# start of EXTRACTED INFORMATION

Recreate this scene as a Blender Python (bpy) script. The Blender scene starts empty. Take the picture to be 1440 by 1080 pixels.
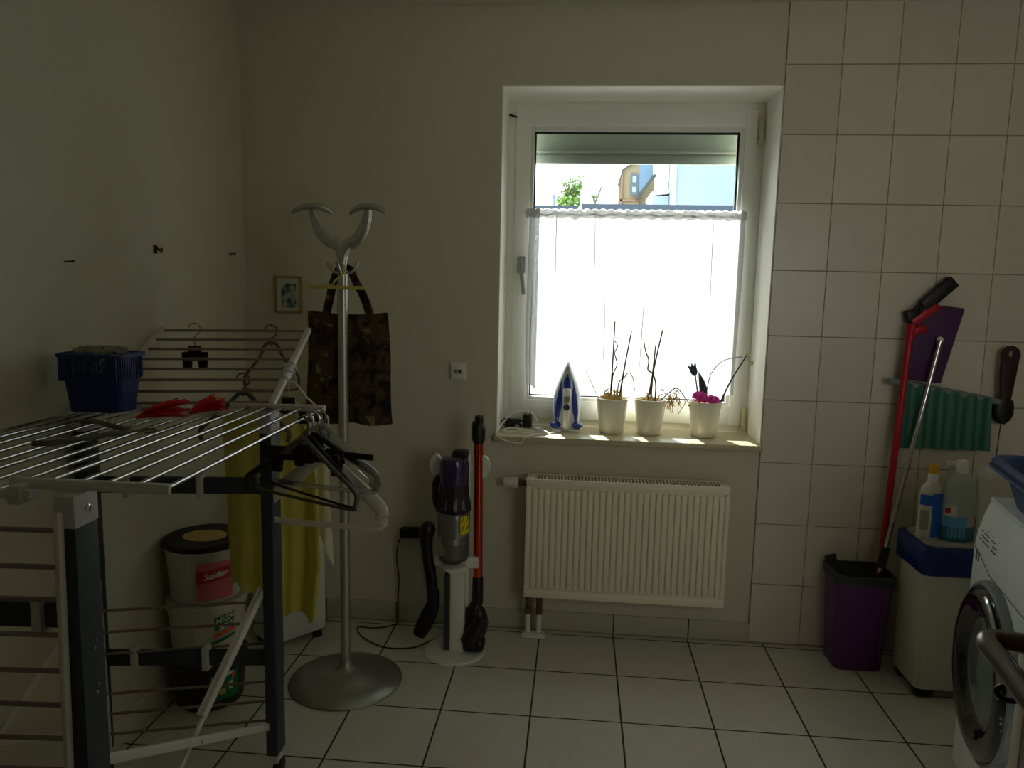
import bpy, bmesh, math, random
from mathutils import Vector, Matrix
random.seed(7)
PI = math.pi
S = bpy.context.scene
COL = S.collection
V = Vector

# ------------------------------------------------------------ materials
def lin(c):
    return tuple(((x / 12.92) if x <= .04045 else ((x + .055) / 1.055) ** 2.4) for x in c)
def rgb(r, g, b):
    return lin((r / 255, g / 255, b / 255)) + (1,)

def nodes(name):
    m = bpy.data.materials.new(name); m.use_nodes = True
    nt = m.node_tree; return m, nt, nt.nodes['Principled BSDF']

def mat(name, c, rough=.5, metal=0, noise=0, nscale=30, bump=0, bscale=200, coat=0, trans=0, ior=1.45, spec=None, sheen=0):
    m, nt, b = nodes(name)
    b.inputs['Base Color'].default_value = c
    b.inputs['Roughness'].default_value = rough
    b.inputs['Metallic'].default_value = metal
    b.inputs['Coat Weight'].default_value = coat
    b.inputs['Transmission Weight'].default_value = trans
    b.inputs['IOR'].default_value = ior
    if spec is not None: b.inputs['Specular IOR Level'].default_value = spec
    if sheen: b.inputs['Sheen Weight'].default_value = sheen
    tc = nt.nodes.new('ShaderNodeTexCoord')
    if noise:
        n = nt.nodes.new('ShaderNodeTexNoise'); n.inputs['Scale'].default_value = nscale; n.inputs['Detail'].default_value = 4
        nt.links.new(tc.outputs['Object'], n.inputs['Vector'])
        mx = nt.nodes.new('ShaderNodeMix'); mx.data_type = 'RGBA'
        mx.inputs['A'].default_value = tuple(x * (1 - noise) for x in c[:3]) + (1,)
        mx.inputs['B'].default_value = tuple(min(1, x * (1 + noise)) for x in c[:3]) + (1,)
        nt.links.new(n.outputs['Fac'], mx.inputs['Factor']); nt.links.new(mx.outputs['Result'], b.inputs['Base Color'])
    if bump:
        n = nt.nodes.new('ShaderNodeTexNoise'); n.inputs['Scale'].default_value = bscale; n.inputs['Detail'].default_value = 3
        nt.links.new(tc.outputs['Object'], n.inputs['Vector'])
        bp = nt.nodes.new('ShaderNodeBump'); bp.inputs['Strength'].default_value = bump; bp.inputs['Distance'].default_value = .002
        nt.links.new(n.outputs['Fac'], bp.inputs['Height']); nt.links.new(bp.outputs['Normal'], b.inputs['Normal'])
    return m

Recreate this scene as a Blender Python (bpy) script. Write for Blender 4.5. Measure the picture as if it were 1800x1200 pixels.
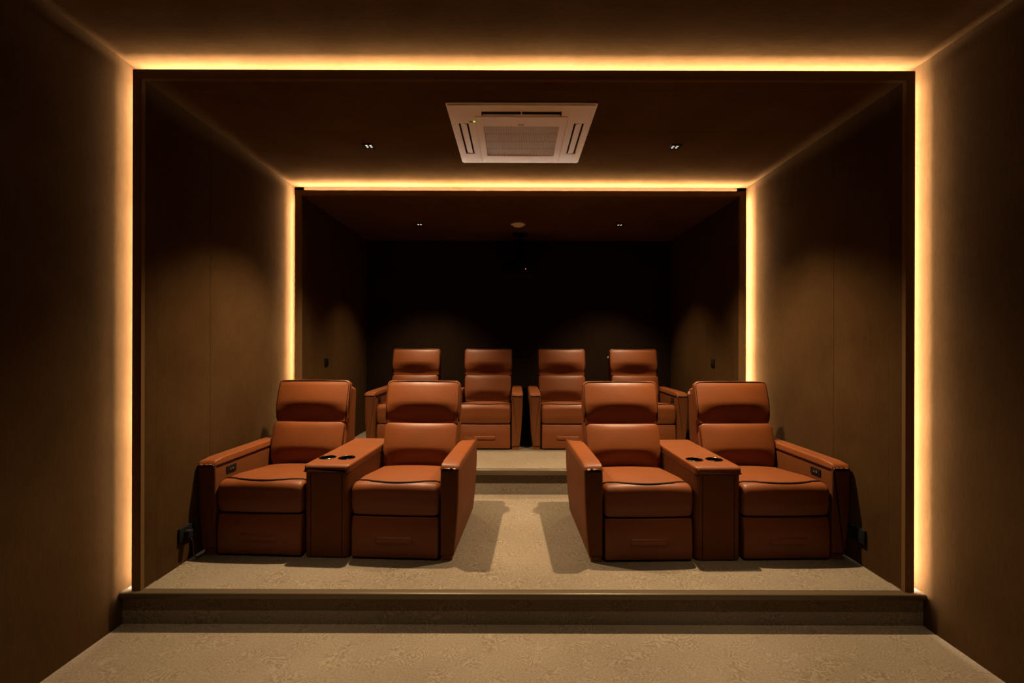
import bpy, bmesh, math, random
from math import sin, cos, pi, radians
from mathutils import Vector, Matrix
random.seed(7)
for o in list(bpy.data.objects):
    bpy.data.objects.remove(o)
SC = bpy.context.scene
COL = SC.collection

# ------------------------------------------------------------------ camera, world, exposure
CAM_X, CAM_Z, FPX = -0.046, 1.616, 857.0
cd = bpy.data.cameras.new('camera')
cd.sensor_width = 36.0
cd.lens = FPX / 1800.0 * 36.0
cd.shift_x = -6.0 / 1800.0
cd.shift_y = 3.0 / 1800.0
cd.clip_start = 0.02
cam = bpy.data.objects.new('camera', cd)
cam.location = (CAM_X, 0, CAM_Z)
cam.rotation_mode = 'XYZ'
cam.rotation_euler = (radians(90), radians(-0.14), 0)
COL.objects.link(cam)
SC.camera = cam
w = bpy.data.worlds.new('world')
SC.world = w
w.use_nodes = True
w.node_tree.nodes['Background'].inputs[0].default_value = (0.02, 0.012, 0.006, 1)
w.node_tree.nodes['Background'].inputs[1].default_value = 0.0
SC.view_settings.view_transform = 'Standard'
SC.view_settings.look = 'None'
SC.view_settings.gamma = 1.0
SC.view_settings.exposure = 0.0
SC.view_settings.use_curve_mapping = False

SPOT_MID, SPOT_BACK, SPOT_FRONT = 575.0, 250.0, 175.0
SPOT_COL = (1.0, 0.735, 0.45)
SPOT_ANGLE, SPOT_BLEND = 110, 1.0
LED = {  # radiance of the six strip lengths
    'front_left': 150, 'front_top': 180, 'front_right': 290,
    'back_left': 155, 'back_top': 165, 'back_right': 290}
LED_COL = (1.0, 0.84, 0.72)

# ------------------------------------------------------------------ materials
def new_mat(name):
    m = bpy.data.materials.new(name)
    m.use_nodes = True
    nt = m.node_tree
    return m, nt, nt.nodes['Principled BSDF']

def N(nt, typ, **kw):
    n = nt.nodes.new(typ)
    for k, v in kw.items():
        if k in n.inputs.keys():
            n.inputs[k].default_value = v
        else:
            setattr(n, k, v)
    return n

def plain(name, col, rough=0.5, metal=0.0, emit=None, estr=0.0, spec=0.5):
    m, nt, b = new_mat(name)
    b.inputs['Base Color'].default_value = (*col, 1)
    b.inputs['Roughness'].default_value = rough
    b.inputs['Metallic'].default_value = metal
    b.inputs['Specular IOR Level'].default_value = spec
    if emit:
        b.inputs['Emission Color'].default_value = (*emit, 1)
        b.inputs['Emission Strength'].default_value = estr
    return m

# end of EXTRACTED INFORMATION

WHAT IS REQUIRED
Restate the whole listing above exactly, please, omitting every image.

EXERCISE RESULT
Recreate this scene as a Blender Python (bpy) script. The Blender scene starts empty. Take the picture to be 1440 by 1080 pixels.
import bpy, bmesh, math, random
from mathutils import Vector, Matrix
random.seed(7)
PI = math.pi
S = bpy.context.scene
COL = S.collection
V = Vector

# ------------------------------------------------------------ materials
def lin(c):
    return tuple(((x / 12.92) if x <= .04045 else ((x + .055) / 1.055) ** 2.4) for x in c)
def rgb(r, g, b):
    return lin((r / 255, g / 255, b / 255)) + (1,)

def nodes(name):
    m = bpy.data.materials.new(name); m.use_nodes = True
    nt = m.node_tree; return m, nt, nt.nodes['Principled BSDF']

def mat(name, c, rough=.5, metal=0, noise=0, nscale=30, bump=0, bscale=200, coat=0, trans=0, ior=1.45, spec=None, sheen=0):
    m, nt, b = nodes(name)
    b.inputs['Base Color'].default_value = c
    b.inputs['Roughness'].default_value = rough
    b.inputs['Metallic'].default_value = metal
    b.inputs['Coat Weight'].default_value = coat
    b.inputs['Transmission Weight'].default_value = trans
    b.inputs['IOR'].default_value = ior
    if spec is not None: b.inputs['Specular IOR Level'].default_value = spec
    if sheen: b.inputs['Sheen Weight'].default_value = sheen
    tc = nt.nodes.new('ShaderNodeTexCoord')
    if noise:
        n = nt.nodes.new('ShaderNodeTexNoise'); n.inputs['Scale'].default_value = nscale; n.inputs['Detail'].default_value = 4
        nt.links.new(tc.outputs['Object'], n.inputs['Vector'])
        mx = nt.nodes.new('ShaderNodeMix'); mx.data_type = 'RGBA'
        mx.inputs['A'].default_value = tuple(x * (1 - noise) for x in c[:3]) + (1,)
        mx.inputs['B'].default_value = tuple(min(1, x * (1 + noise)) for x in c[:3]) + (1,)
        nt.links.new(n.outputs['Fac'], mx.inputs['Factor']); nt.links.new(mx.outputs['Result'], b.inputs['Base Color'])
    if bump:
        n = nt.nodes.new('ShaderNodeTexNoise'); n.inputs['Scale'].default_value = bscale; n.inputs['Detail'].default_value = 3
        nt.links.new(tc.outputs['Object'], n.inputs['Vector'])
        bp = nt.nodes.new('ShaderNodeBump'); bp.inputs['Strength'].default_value = bump; bp.inputs['Distance'].default_value = .002
        nt.links.new(n.outputs['Fac'], bp.inputs['Height']); nt.links.new(bp.outputs['Normal'], b.inputs['Normal'])
    return m

Recreate this scene as a Blender Python (bpy) script. Write for Blender 4.5. Measure the picture as if it were 1800x1200 pixels.
import bpy, bmesh, math, random
from math import sin, cos, pi, radians
from mathutils import Vector, Matrix
random.seed(7)
for o in list(bpy.data.objects):
    bpy.data.objects.remove(o)
SC = bpy.context.scene
COL = SC.collection

# ------------------------------------------------------------------ camera, world, exposure
CAM_X, CAM_Z, FPX = -0.046, 1.616, 857.0
cd = bpy.data.cameras.new('camera')
cd.sensor_width = 36.0
cd.lens = FPX / 1800.0 * 36.0
cd.shift_x = -6.0 / 1800.0
cd.shift_y = 3.0 / 1800.0
cd.clip_start = 0.02
cam = bpy.data.objects.new('camera', cd)
cam.location = (CAM_X, 0, CAM_Z)
cam.rotation_mode = 'XYZ'
cam.rotation_euler = (radians(90), radians(-0.14), 0)
COL.objects.link(cam)
SC.camera = cam
w = bpy.data.worlds.new('world')
SC.world = w
w.use_nodes = True
w.node_tree.nodes['Background'].inputs[0].default_value = (0.02, 0.012, 0.006, 1)
w.node_tree.nodes['Background'].inputs[1].default_value = 0.0
SC.view_settings.view_transform = 'Standard'
SC.view_settings.look = 'None'
SC.view_settings.gamma = 1.0
SC.view_settings.exposure = 0.0
SC.view_settings.use_curve_mapping = False

SPOT_MID, SPOT_BACK, SPOT_FRONT = 575.0, 250.0, 175.0
SPOT_COL = (1.0, 0.735, 0.45)
SPOT_ANGLE, SPOT_BLEND = 110, 1.0
LED = {  # radiance of the six strip lengths
    'front_left': 150, 'front_top': 180, 'front_right': 290,
    'back_left': 155, 'back_top': 165, 'back_right': 290}
LED_COL = (1.0, 0.84, 0.72)

# ------------------------------------------------------------------ materials
def new_mat(name):
    m = bpy.data.materials.new(name)
    m.use_nodes = True
    nt = m.node_tree
    return m, nt, nt.nodes['Principled BSDF']

def N(nt, typ, **kw):
    n = nt.nodes.new(typ)
    for k, v in kw.items():
        if k in n.inputs.keys():
            n.inputs[k].default_value = v
        else:
            setattr(n, k, v)
    return n

def plain(name, col, rough=0.5, metal=0.0, emit=None, estr=0.0, spec=0.5):
    m, nt, b = new_mat(name)
    b.inputs['Base Color'].default_value = (*col, 1)
    b.inputs['Roughness'].default_value = rough
    b.inputs['Metallic'].default_value = metal
    b.inputs['Specular IOR Level'].default_value = spec
    if emit:
        b.inputs['Emission Color'].default_value = (*emit, 1)
        b.inputs['Emission Strength'].default_value = estr
    return m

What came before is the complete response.